Data extract:

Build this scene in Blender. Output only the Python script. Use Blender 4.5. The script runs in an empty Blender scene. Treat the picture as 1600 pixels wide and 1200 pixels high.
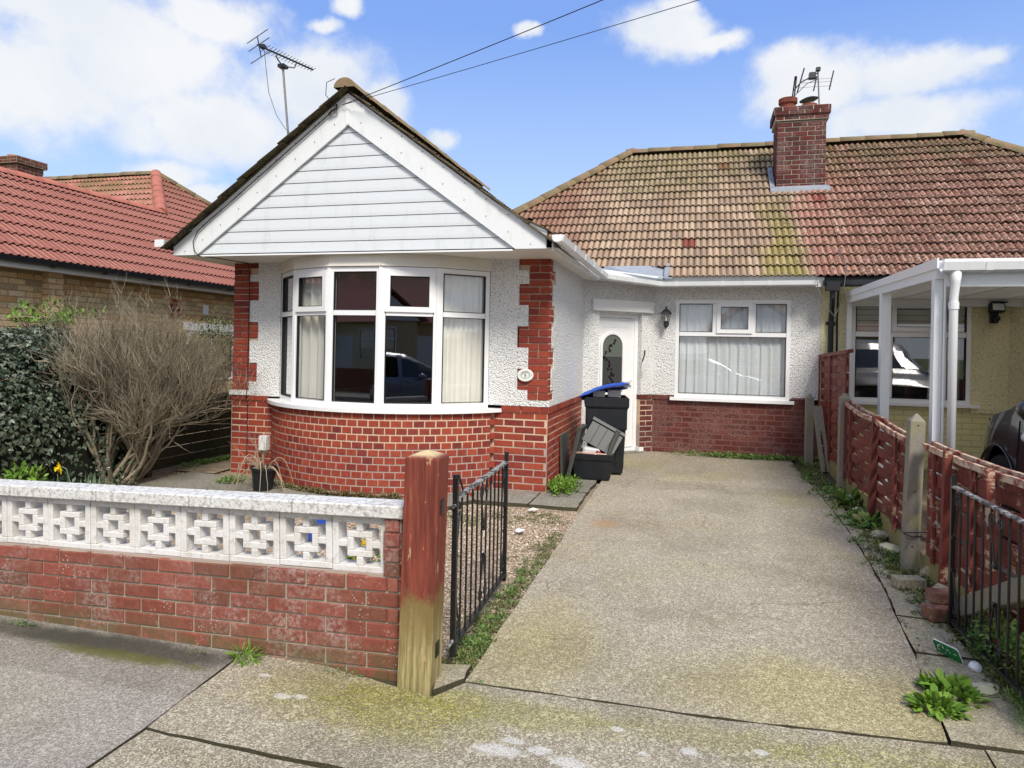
import bpy, bmesh, math, random
import numpy as np
from mathutils import Matrix, Vector, Euler, noise as mnoise
SC = bpy.context.scene
COL = SC.collection
R = math.radians
PI = math.pi
rnd = random.Random(7)

# ------------------------------------------------------------------ camera, sky, sun, exposure
CAM_YAW = 15.1
cam_d = bpy.data.cameras.new('camera')
cam = bpy.data.objects.new('camera', cam_d)
COL.objects.link(cam)
cam_d.sensor_width = 36.0
cam_d.lens = 1075.0 / 1600.0 * 36.0
cam_d.shift_y = -(600.0 - 544.2) / 1600.0
cam_d.clip_start = 0.05
cam_d.clip_end = 3000
CAM = Vector((0, 0, 1.61))
cam.matrix_world = Matrix.Translation(CAM) @ Matrix.Rotation(R(CAM_YAW), 4, 'Z') @ Matrix.Rotation(R(90), 4, 'X') @ Matrix.Rotation(math.atan(0.02), 4, 'Z')
SC.camera = cam
SC.view_settings.view_transform = 'Standard'
SC.view_settings.look = 'None'
SC.view_settings.exposure = 0.36
SC.view_settings.gamma = 1.0
SC.view_settings.use_curve_mapping = False
SUN_EL, SUN_AZ = 47.0, 30.0          # azimuth: degrees from -Y (behind the camera) towards +X
sun_vec = Vector((math.sin(R(SUN_AZ)) * math.cos(R(SUN_EL)), -math.cos(R(SUN_AZ)) * math.cos(R(SUN_EL)), math.sin(R(SUN_EL))))
sun_d = bpy.data.lights.new('sun', 'SUN')
sun_d.energy = 3.0
sun_d.angle = R(18)
sun_d.color = (1.0, 0.94, 0.84)
sun = bpy.data.objects.new('sun', sun_d)
COL.objects.link(sun)
sun.rotation_euler = sun_vec.to_track_quat('Z', 'Y').to_euler()

world = bpy.data.worlds.new('World')
SC.world = world
world.use_nodes = True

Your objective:
Repeat the lines above, starting at the first and stopping after the line that holds "rnd = random.Random(7)", with the pictures left out.

Response:
Build this scene in Blender. Output only the Python script. Use Blender 4.5. The script runs in an empty Blender scene. Treat the picture as 1600 pixels wide and 1200 pixels high.
import bpy, bmesh, math, random
import numpy as np
from mathutils import Matrix, Vector, Euler, noise as mnoise
SC = bpy.context.scene
COL = SC.collection
R = math.radians
PI = math.pi
rnd = random.Random(7)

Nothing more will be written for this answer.